Nos encanta. Es uno de esos momentos mágicos, para meterlo en una cajita y
guardarlo para siempre. Estamos allí los cinco (Maite, Moni, Karmela, Chus y
yo, la créme de la créme) medio sentados medio tirados, comunicándonos –sobre
todo con miradas y sonrisas- con la gente. Dos hombres, una mujer y dos niños
infinitamente humildes. Chus saca un par de globos de la mochila y comienza a
desplegar su magia habitual. Nos reímos, hacemos fotos. Estamos tan cansados
como felices, metidos en una burbuja en medio de la nada.
Nuestro
trabajo de la mañana es clasificar y colocar en bolsitas un montón de ropa que
se ha comprado para los niños. Y llega la auténtica escena india –por si
alguien lo dudaba-: uno –todo el material está en el despacho de la manager;
dos –solo la manager tiene la llave; tres –la manager no viene hoy al cole. A
Maite se le queda exactamente esta cara:
Nos
vamos al comedor. Maite curra con el ordenador. Chus hace pulseras. Moni y
Karme preparan máscaras para su taller.

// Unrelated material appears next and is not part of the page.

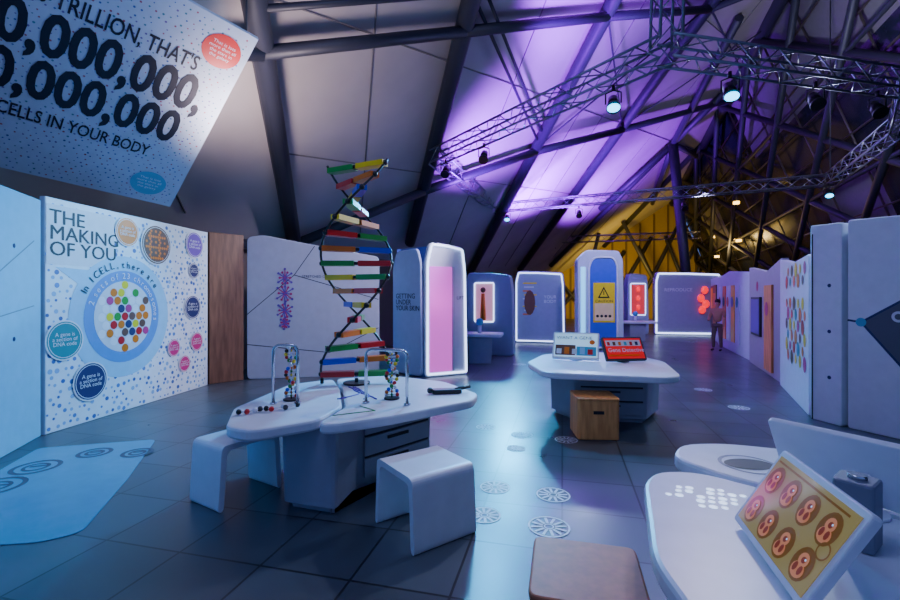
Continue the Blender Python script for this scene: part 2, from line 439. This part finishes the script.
def k5(m,M,w,H):
    m.box(M,(.15,.9,.0),(.75,2.2,.015),mat('lit_niche2',C(200,90,80),.5,0,C(255,30,40),.35))
    for z in (1.2,1.6,2.0): m.ball(M@V((.45,z,.05)),.13,redl,8,(.7,.5,1))
    m.path([M@V((x,z,.03)) for x,z in rnd([(.12,.85),(.78,.85),(.78,2.25),(.12,2.25)],.05)],.016,neon,6,True)
portal('red_specimen_display',(7.9,20),(8.85,20),2.7,.5,pgrey,k5,neonm=None)
def k6(m,M,w,H):
    for x,z in ((2.0,1.95),(1.85,1.6),(2.05,1.35),(1.9,1.1)): m.ball(M@V((x,z,.1)),.16,redl,8,(1,.5,1.1))
    m.text(M,'REPRODUCE',.2,white,.4,1.9,.006); m.box(M,(w-.25,.1,0),(w-.14,2.4,.03),pinkl)
portal('reproduction_exhibit_panel',(9.0,19.8),(11.7,19.3),2.75,.35,mat('pg6',C(140,144,172),.45),k6,nr=.035)

# ------------------------------------------------------------------ right wall
def colours(m,M):
    cols=[red,orange,yellow,teal,brown,magenta,orange,yellow]
    for j in range(10):
        for i in range(5):
            x=.75+i*.34+(j%2)*.15; z=.5+j*.175
            if (i*7+j*5)%7: m.disc(M,(x,z),.075+.02*((i+j)%3),.006,cols[(i*3+j)%8],16)
A=(6.19,8.44);B=(4.98,6.25);w=dist(A,B)
panel('colour_dots_wall_panel',A,B,rnd([(0,0),(w,0),(w,2.25),(w*.5,2.2),(0,2.35)],.05),white,.12,fn=colours)
def screens(m,M):
    m.box(M,(.5,.75,0),(1.5,1.65,.05),dgrey); m.box(M,(.55,.8,.05),(1.45,1.6,.055),purple)
    m.box(M,(1.9,.1,0),(2.6,1.9,.04),woodm); m.disc(M,(2.2,1.4),.15,.05,magenta); m.disc(M,(1.0,1.9),.12,.006,magenta)
A=(7.65,11.5);B=(6.3,8.55);w=dist(A,B)
panel('screen_wall_panel',A,B,rnd([(0,0),(w,0),(w,2.4),(w*.6,2.2),(0,2.4)],.05),mat('mauve_panel',C(160,148,165),.5),.12,fn=screens)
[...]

Yo pongo música –un poquito de WInton
Marsalis con Eric Clapton- y escribo en el indiario, a ver si voy recuperando
el trabajo atrasado. Nos lo tomamos con humor y calma, que es lo aconsejable en
un país como este.
La
última sesión de taller transcurre con tranquilidad. Las niñas ensayan un rato
su baile para el festival de mañana y los niños dejan prácticamente terminado
el mural, a la espera del azul indigo, que es el único color que nos falta.
En
lugar de quedarme en el coro me vuelvo a la ciudad a ver si consigo la pintura.
Me encuentro con Antonio y nos vamos a Esplanade. Damos catorce vueltas y no
sirve para nada porque Chus y yo estamos tontos y estaba buscando la pintura
que no era (pensábamos que estábamos usando plástica y era acrílica). Oh.
Última
reunión en el Hilson. La segunda tanda de vacunas iba a ser hoy pero no
aparecieron –qué raro-, así que las pondremos mañana por la mañana (a las ocho
y media… ag). Moni, David y yo nos apuntamos con Maite. Un madrugón más o un
madrugón menos qué más da ya. Uf.
Me
como un exquisito egg vegetable roll de los que preparan en la calle antes de
volver a la habitación. No recuerdo bien si me quedo dormido o me desmayo.